Exercise brief: Using the data below, tally the lines that include the string "from". Only the number is wanted.

Recorded information:
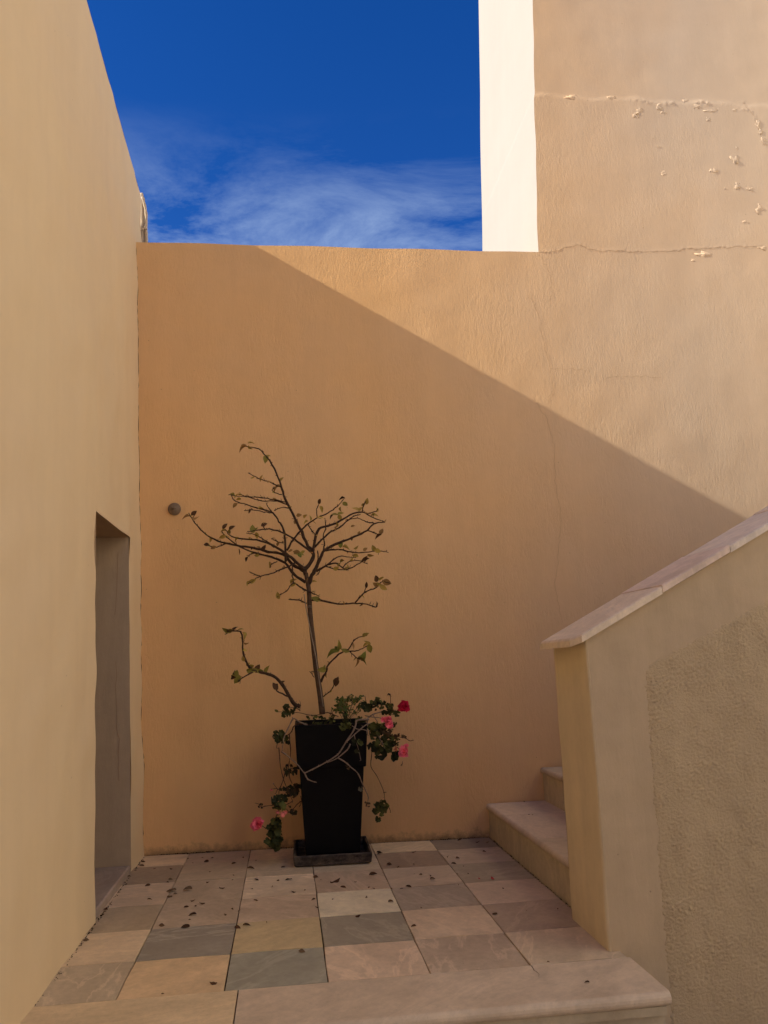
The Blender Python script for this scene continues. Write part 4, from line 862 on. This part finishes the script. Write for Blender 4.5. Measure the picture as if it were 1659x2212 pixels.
for pts, r, y0, y1, m in [([(1000, 425), (950, 430), (850, 440), (835, 500), (800, 580), (720, 700), (640, 830), (590, 880), (480, 950), (350, 1020), (210, 1088)], .0062, 5.30, 5.215, 'stemgrey'), ([(1010, 480), (970, 490), (880, 560), (780, 650), (720, 705)], .0052, 5.29, 5.22, 'stemgrey'), ([(770, 730), (740, 790), (700, 830), (600, 910), (480, 962)], .0045, 5.22, 5.21, 'stemgrey'), ([(205, 1088), (240, 1160), (300, 1190), (355, 1205)], .0045, 5.212, 5.205, 'stemgrey'), ([(790, 505), (850, 545), (960, 560), (975, 600), (990, 630)], .003, 5.24, 5.24, 'stemgrey'),
  ([(620, 905), (700, 950), (780, 1020), (860, 1090), (910, 1200), (960, 1310), (990, 1380), (985, 1440)], .0042, 5.215, 5.25, 'stemgrey'), ([(1040, 760), (1032, 880), (1025, 1010), (1100, 1130), (1180, 1310), (1195, 1430)], .003, 5.30, 5.30, 'stembrown'), ([(1180, 1330), (1215, 1325)], .003, 5.3, 5.29, 'stembrown'),
  ([(480, 340), (540, 355), (600, 385)], .003, 5.40, 5.38, 'stembrown'), ([(930, 490), (1000, 400), (1060, 360), (1150, 335), (1180, 330)], .0045, 5.36, 5.30, 'stemgrey'), ([(950, 380), (1060, 400), (1140, 410), (1230, 470)], .0035, 5.34, 5.26, 'stemgrey'), ([(1050, 370), (1080, 420), (1110, 460)], .003, 5.32, 5.3, 'stemgrey'), ([(985, 400), (975, 520), (985, 620)], .004, 5.3, 5.28, 'stemgrey'), ([(1100, 590), (1140, 680), (1170, 730), (1205, 830), (1225, 870)], .0042, 5.25, 5.24, 'stemgrey'),
  ([(960, 330), (965, 230), (950, 140)], .0028, 5.36, 5.34, 'stembrown'), ([(1250, 370), (1262, 260), (1265, 130), (1245, 108), (1225, 130)], .0026, 5.32, 5.28, 'stembrown'), ([(1260, 320), (1330, 325), (1390, 320)], .0024, 5.29, 5.26, 'stembrown'), ([(1200, 600), (1300, 630), (1440, 655), (1500, 690), (1545, 685)], .0032, 5.27, 5.22, 'stembrown'), ([(1250, 690), (1330, 760), (1390, 800)], .003, 5.26, 5.24, 'stembrown'), ([(820, 620), (832, 690), (860, 760), (885, 860), (900, 935)], .0022, 5.23, 5.22, 'stemgrey'), ([(1390, 1000), (1412, 980), (1415, 940)], .002, 5.24, 5.24, 'stembrown'), ([(1230, 1495), (1255, 1530), (1268, 1580)], .0026, 5.29, 5.28, 'stembrown'), ([(1080, 190), (1120, 160), (1140, 170)], .0025, 5.32, 5.3, 'stembrown'), ([(1010, 330), (1030, 250), (1090, 200)], .003, 5.34, 5.32, 'stembrown')]:
    stem(g2, pts, zb, r, y0, y1, m)
BS = .17499
cluster(g2, 985, 270, 60, 40, 6, zb, BS, 46, 5.33, DKG[:2], .03); cluster(g2, 1100, 250, 90, 70, 13, zb, BS, 36, 5.33, [DKG[1], DKG[3], DKG[4], DKG[2]], .04); cluster(g2, 1270, 300, 60, 60, 10, zb, BS, 34, 5.30, DKG[:3], .03); gleaf(g2, (1345, 355), zb, BS, 44, 5.27, [DKG[1]]); gleaf(g2, (1190, 355), zb, BS, 44, 5.29, [DKG[0]])
cluster(g2, 720, 500, 70, 40, 5, zb, BS, 52, 5.27, [DKG[2]], .02); cluster(g2, 900, 440, 60, 60, 7, zb, BS, 34, 5.33, DKG[1:3], .03)
cluster(g2, 1080, 560, 95, 90, 17, zb, BS, 44, 5.26, [DKG[2], DKG[1], DKG[2]], .05); cluster(g2, 1200, 580, 100, 80, 13, zb, BS, 40, 5.27, DKG[1:3]+DKG[4:], .05); cluster(g2, 1180, 730, 130, 90, 18, zb, BS, 44, 5.27, DKG[:3], .05); cluster(g2, 1290, 700, 80, 80, 10, zb, BS, 36, 5.27, DKG[1:], .04); cluster(g2, 1380, 650, 80, 30, 8, zb, BS, 22, 5.25, [DKG[4], (.10, .055, .025)], .03)
for p, r in (((1165, 865), 72), ((1110, 810), 56), ((1070, 790), 50), ((1310, 880), 58), ((1290, 905), 46), ((1350, 850), 40), ((1020, 760), 46), ((1080, 740), 44), ((1100, 890), 30)): gleaf(g2, p, zb, BS, r, 5.24, [DKG[3], DKG[0]], .5)
cluster(g2, 1310, 490, 30, 30, 4, zb, BS, 28, 5.27, DKG[1:3], .02); cluster(g2, 850, 720, 65, 40, 7, zb, BS, 34, 5.222, [DKG[3], DKG[1]], .008); gleaf(g2, (850, 810), zb, BS, 34, 5.222, [DKG[3]])
cluster(g2, 1145, 1520, 85, 80, 15, zb, BS, 42, 5.29, DKG[1:3], .04); cluster(g2, 1115, 1655, 28, 28, 3, zb, BS, 30, 5.29, [DKG[1]], .01); cluster(g2, 980, 1475, 34, 34, 8, zb, BS, 16, 5.25, [DKG[4], (.11, .06, .03)], .012); cluster(g2, 740, 1000, 40, 50, 6, zb, BS, 18, 5.225, [DKG[4], (.11, .075, .05)], .006); gleaf(g2, (900, 1285), zb, BS, 32, 5.24, [(.10, .09, .06)])
cluster(g2, 1245, 118, 18, 12, 3, zb, BS, 16, 5.28, DKG[3:], .005); gleaf(g2, (1408, 990), zb, BS, 14, 5.24, DKG[4:])
flower(g2, (1435, 272), zb, BS, 84, 5.25, CRIM, 16); flower(g2, (1235, 430), zb, BS, 72, 5.235, PINK, 12); flower(g2, (1245, 495), zb, BS, 66, 5.235, PINK, 11); flower(g2, (1175, 430), zb, BS, 46, 5.24, PINK, 6); flower(g2, (1425, 830), zb, BS, 82, 5.225, PINK, 14); flower(g2, (1450, 760), zb, BS, 46, 5.225, PINK, 5); flower(g2, (1325, 795), zb, BS, 30, 5.23, (.5, .16, .08), 4)
herb = empty('herb_clump', (.42, 5.42, .82), 'fresh green feathery herb clump growing in the planter right of the trunk', 'plant')
for k in range(26):
    tx, ty = RL.uniform(580, 900), RL.uniform(165, 330); yy = 5.40+RL.uniform(-.06, .06)
    if ty < 200 and tx < 640: ty += 40
    P = stem(herb, [(730+RL.uniform(-60, 60), 480), ((730+tx)/2+RL.uniform(-20, 20), (ty+480)/2-20), (tx, ty)], zb, .0016, 5.40, yy, 'herbstem', 0)
    for j in range(RL.randint(5, 8)):
        p = Vector(P[-1])+rv(.010) if j < 5 else Vector(P[RL.randrange(len(P)//2, len(P))])+rv(.008)
        for s in range(2):
            put('leaf', RL.choice(HL), herb, p, rv()+Vector((0, 0, .3)), FACE*.6+Vector((0, 0, .8))+rv(.4), RL.uniform(.014, .024), tuple(a*RL.uniform(.7, 1.3) for a in (.11, .13, .035)))
for p in [(880, 160), (860, 190), (905, 185), (620, 180), (640, 195), (590, 250), (830, 185)]:
    for s in range(4): put('leaf', RL.choice(HL), herb, Vector(on_y(*zb((p[0]+RL.uniform(-15, 15), p[1]+RL.uniform(-12, 12))), 5.38)), rv(), FACE+rv(.4), .02, (.09, .11, .03))
# low seedlings and the long runner on the planter's soil
sl_ = empty('seedling', (.2, 5.4, .82), 'low weedy sprout and long thin runner on the planter soil left of the trunk', 'plant')
stem(sl_, [(990, 330), (900, 300), (830, 320), (770, 318), (700, 302), (620, 298), (545, 295)], z2, .0028, 5.40, 5.30, 'stembrown', .15); stem(sl_, [(700, 280), (660, 262), (610, 268)], z2, .0026, 5.33, 5.31, 'stembrown'); stem(sl_, [(703, 285), (708, 240), (705, 218)], z2, .0022, 5.36, 5.36, 'stembrown')
for p, r in (((605, 262), 26), ((612, 285), 30), ((595, 300), 30), ((590, 318), 24), ((660, 275), 24), ((655, 290), 24), ((620, 312), 22), ((580, 305), 18)): gleaf(sl_, p, z2, .29167, r, 5.31, DKG[:3])
put('leaf', LV[0], sl_, on_y(*z2((545, 292)), 5.30), scr_dir(160), FACE, .028, (.12, .11, .03))
for k in range(34): gleaf(sl_, (RL.uniform(745, 985), RL.uniform(325, 392)), z2, .29167, RL.uniform(8, 15), 5.40+RL.uniform(-.08, .08), DKG[1:3]+[(.075, .07, .02)])
for pts in ([(925, 330), (940, 290), (935, 275)], [(955, 330), (945, 300), (960, 285)]): stem(sl_, pts, z2, .0018, 5.38, 5.36, 'stembrown')

# ------------------------------------------------------------------ dry leaves lying about
words = ['first', 'second', 'third', 'fourth', 'fifth', 'last']
L3 = [(855, 188, 28), (970, 198, 24), (1040, 217, 36), (1172, 210, 24), (1195, 262, 40), (1063, 267, 26), (1152, 267, 18), (1130, 292, 14), (1045, 300, 16), (1218, 314, 24), (1265, 307, 12), (1310, 253, 30), (1332, 266, 18), (1390, 272, 52), (1548, 245, 42), (1423, 300, 32), (1475, 272, 14), (1530, 295, 14), (1550, 300, 16), (1520, 336, 18), (1380, 344, 14), (1620, 355, 26), (1300, 346, 22), (1315, 377, 22), (1060, 352, 22), (992, 392, 20), (963, 385, 18), (935, 408, 20), (920, 298, 26), (965, 265, 10), (968, 245, 12), (862, 274, 18), (870, 230, 10), (778, 305, 46), (708, 310, 56), (728, 323, 20), (703, 333, 28), (800, 350, 22), (838, 362, 30), (773, 380, 28), (810, 372, 16), (798, 409, 38), (787, 430, 14), (768, 460, 46), (672, 453, 30), (985, 463, 34), (1022, 452, 36), (612, 287, 26), (707, 262, 22), (695, 273, 14), (642, 217, 14), (710, 218, 16), (588, 208, 24), (593, 192, 22), (535, 249, 20), (545, 215, 20), (620, 345, 22), (437, 388, 24), (400, 423, 20), (358, 515, 36), (497, 315, 12), (885, 692, 36), (675, 737, 16), (1252, 560, 34), (1485, 415, 26), (1105, 440, 10), (1575, 155, 30), (1615, 200, 30), (1650, 210, 14), (840, 172, 12), (780, 178, 12), (1008, 172, 14), (880, 172, 14), (800, 195, 10), (1062, 184, 12)]
L4 = [(190, 480, 22), (45, 487, 30), (90, 530, 26), (127, 543, 14), (190, 533, 16), (218, 575, 18), (258, 578, 16), (268, 592, 28), (192, 570, 8), (370, 572, 10), (330, 500, 18), (372, 505, 22), (355, 532, 26), (395, 540, 12), (415, 570, 8), (485, 478, 28), (455, 440, 20), (497, 440, 22), (525, 435, 20), (380, 433, 22), (222, 712, 18), (560, 630, 10), (375, 617, 10), (168, 628, 30), (138, 632, 16), (98, 632, 18), (95, 687, 28), (188, 788, 28), (523, 737, 32), (657, 722, 10), (787, 717, 14), (748, 935, 16), (908, 1020, 24), (648, 270, 14), (667, 325, 9), (683, 325, 9), (530, 440, 10)]
RF = random.Random(4); seen = {}
for (x, y, s), conv in [(t, z3) for t in L3]+[(t, z4) for t in L4]:
    u, v = conv((x, y)); tread = conv is z4 and x > 640 and y < 330
    q = on_z(u, v, .232 if tread else .004)
    i = int(np.searchsorted(colx, q[0]))-1; i = min(max(i, 0), 5); j = 0
    while j < 5 and q[1] > rowy[j+1][0]: j += 1
    key = 'tread' if tread else 'step' if q[1] < 3.44 else (i, j)
    dist = np.linalg.norm(q-EYE); size = max(.012, s*.5208*dist/PF*.78); o = link('fallen_leaf', RF.choice(FL), None, None)
    a = RF.uniform(-.5, .5)+RF.choice((0, math.pi)) if s > 20 else RF.uniform(0, 6.28); d = Vector((math.cos(a), math.sin(a)*1.0, RF.uniform(-.05, .12)))
    p = q-np.array(d)*size*.5; p[2] = (.229 if tread else .002)+size*.07
    o.matrix_world = orient(p, d, (RF.uniform(-.5, .5), RF.uniform(-.7, .2), 1), size)
    c = RF.choice([(.105, .056, .03), (.08, .042, .024), (.13, .075, .038), (.15, .10, .055), (.065, .036, .022)]); o.color = (*c, 1)
    seen.setdefault(key, []).append((u, 'large' if s >= 34 else 'small' if s > 15 else 'tiny', o))
nw = ['one', 'two', 'three', 'four', 'five', 'six', 'seven', 'eight', 'nine', 'ten', 'eleven', 'twelve']
for key, os_ in seen.items():
    os_.sort(key=lambda t: t[0]); n = len(os_)
    for k, (_, sz, o) in enumerate(os_):
        if n == 1: pos = ' lying alone'
        elif k == 0: pos = f', leftmost of {nw[n-1]}'
        elif k == n-1: pos = f', rightmost of {nw[n-1]}'
        else: pos = f', {words[k] if k < 5 else nw[k]+"th"} from left of {nw[n-1]}'
        where = 'on the lowest stair tread' if key == 'tread' else 'on the front step slab' if key == 'step' else f'on {words[key[0]]} tile of {words[key[1]]} row from step'
        tag(o, f'{sz} dry leaf{pos} {where}', 'leaf', 'dry leaves scattered on the paving')
for (x, y), w_ in (((510, 592), 'larger'), ((458, 592), 'smaller')):
    q = on_z(*z4((x, y)), .006); o = link('fallen_petal', PT[0], None, None); o.matrix_world = orient(q, (1, .3, 0), (0, -.4, 1), .024 if w_ == 'larger' else .013); o.color = (.45, .02, .04, 1)
    tag(o, f'{w_} of two red petals fallen on the grey tile beside the stairs', 'petal', 'red petals fallen on the paving')
# crumbs of soil and moss in the corner joints
rm_ = random.Random(9); mb = MB()
def crumb(p, s):
    vs = [Vector(p)+Vector((rm_.uniform(-1, 1), rm_.uniform(-1, 1), rm_.uniform(-.4, .9)))*s for _ in range(6)]; mb.add(vs, [(0, 1, 2), (0, 2, 3), (0, 3, 4), (0, 4, 5), (5, 1, 0), (1, 2, 5), (2, 3, 4), (2, 4, 5)])
for k in range(900):
    x = rm_.uniform(-.94, 1.39); w_ = .35+.9*max(0, mnoise.noise(Vector((x*3.3, 0, 1.5))))
    if -.85 < x < -.5 or -.1 < x < .05: w_ += .5
    crumb((x, wall_y(x)-.006-abs(rm_.gauss(0, .006)), .001), .007*w_*rm_.uniform(.4, 1.2))
for k in range(420):
    y = rm_.uniform(3.45, 5.82)
    if mnoise.noise(Vector((y*4, 3, 0)))+.25*rm_.random() < .08: continue
    crumb((left_x(0)+.006+abs(rm_.gauss(0, .006)), y, .001), .0055*rm_.uniform(.2, 1.1))
for k in range(200):
    y = rm_.uniform(4.0, 5.8); crumb((1.402-abs(rm_.gauss(0, .004)), y, .001), .004*rm_.uniform(.3, 1.1))
o = mb.build('soil_crumbs', M['moss']); tag(o, 'dark soil and moss crumbs along the foot of the walls', 'debris', kind='stuff')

Response to this exercise: 3